Se l'eguaglianza è aspirazione connessa alla comune appartenenza umana - siamo tutti figli di un originale atto creativo - essa è condizionata da un altra aspirazione, estranea alla religione ma forse, nel comune sentire dei tempi attuali, ancor più determinante, sia sul piano individuale sia su quello politico e sociale.
Aspirazione insita nel naturale, e comunque molto diffuso, desiderio dell'indipendenza dagli altri ed, in altre parole, la libertà di agire e di intraprendere che appare, a molti, più attraente dell'eguaglianza stessa.

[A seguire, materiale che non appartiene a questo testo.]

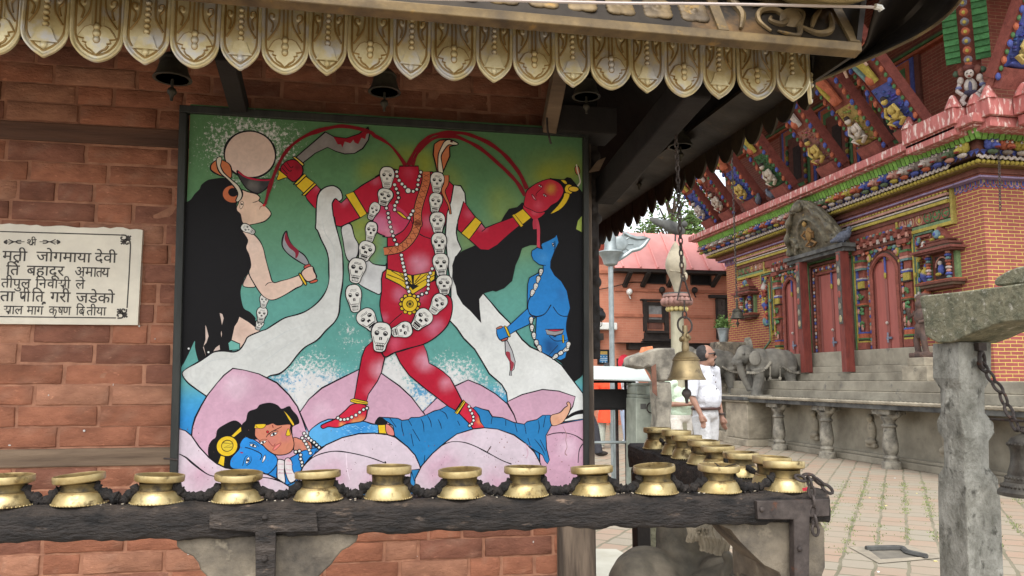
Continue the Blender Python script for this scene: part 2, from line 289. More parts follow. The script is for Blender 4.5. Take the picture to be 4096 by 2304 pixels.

La libertà è stato l'ideale che negli ultimi tre quattro secoli ha influenzato, su base collettiva, i processi storici europei ed americani e successivamente (secolo scorso) orientali, incarnandosi essenzialmente nella ricerca delle autonomie nazionali e della potenza economica e militare.
La conseguenza è stato il trapasso dai grandi fenomeni egemonici degli imperi e delle dinastie con quello delle nazioni militarmente più forti ed ideologicamente più compatibili.
La sovranità delle nazioni non è tuttavia lo specchio della libertà dei propri popoli, e nemmeno garantisce alti gradi di democrazia fra i cittadini, quanto meno nella rigidità del perimetro dell'arbitrio di ciascuno in necessaria coesistenza con quello di ogni altro.
Ne è derivata una revisione ideologica del differenziale dei cittadini di una stessa nazione in rapporto con le rispettive condizioni economiche ed il conseguente conflitto delle classi sociali.
Eguaglianza e libertà hanno un loro spazio concettualmente molto chiaro ma tutt'altro che semplice nella loro traduzione concreta, ed il loro limite è segnato da fattori altrettanto naturali dell'essere umano, con radici preistoriche.
Una storia che ha insegnato il realismo nella psicologia individuale e collettiva, cioè quella parte di ostilità che promana dallo stesso mondo che pure ci dà sostentamento ma non sempre ci è amico e frequentemente con la forza ci ha reso subalterni, di fatto e psicologicamente.
E di cui storicamente fanno parte uomini di altre provenienze ma desiderosi di appropriarsi di qualcosa di noi e, modernamente, tutti insieme del pianeta stesso, in un voluttuoso ma definitivo ed irresponsabile "cupio dissolvi".
Cioè, il nostro habitat, che reagisce ormai all'illimitata cupidigia del suo sfruttamento, nell'illusione della sua inesauribilità o nell'egoismo cieco di fronte alla scienza, alle idee, alla religione stessa per chi ne ha fede.
Proprio fruendo di tale realismo, cioè di una razionale interpretazione del nostro egoismo, è forse possibile un cambio di passo dell'umana avventura, la cui chiave è un compromesso continuo fra gli istinti individuali e sociali a favore di equilibri sempre precari ma altrettanto necessari.
Con la costante premessa che il mistero di questa umanità e di questo pianeta, sta proprio nel continuo crescere di scoperte che tuttavia, invece di produrre certezze e verità definitive, moltiplicano gli interrogativi del nostro sapere ma soprattutto richiedono livelli di equilibrio sempre più elevato delle nostre coscienze.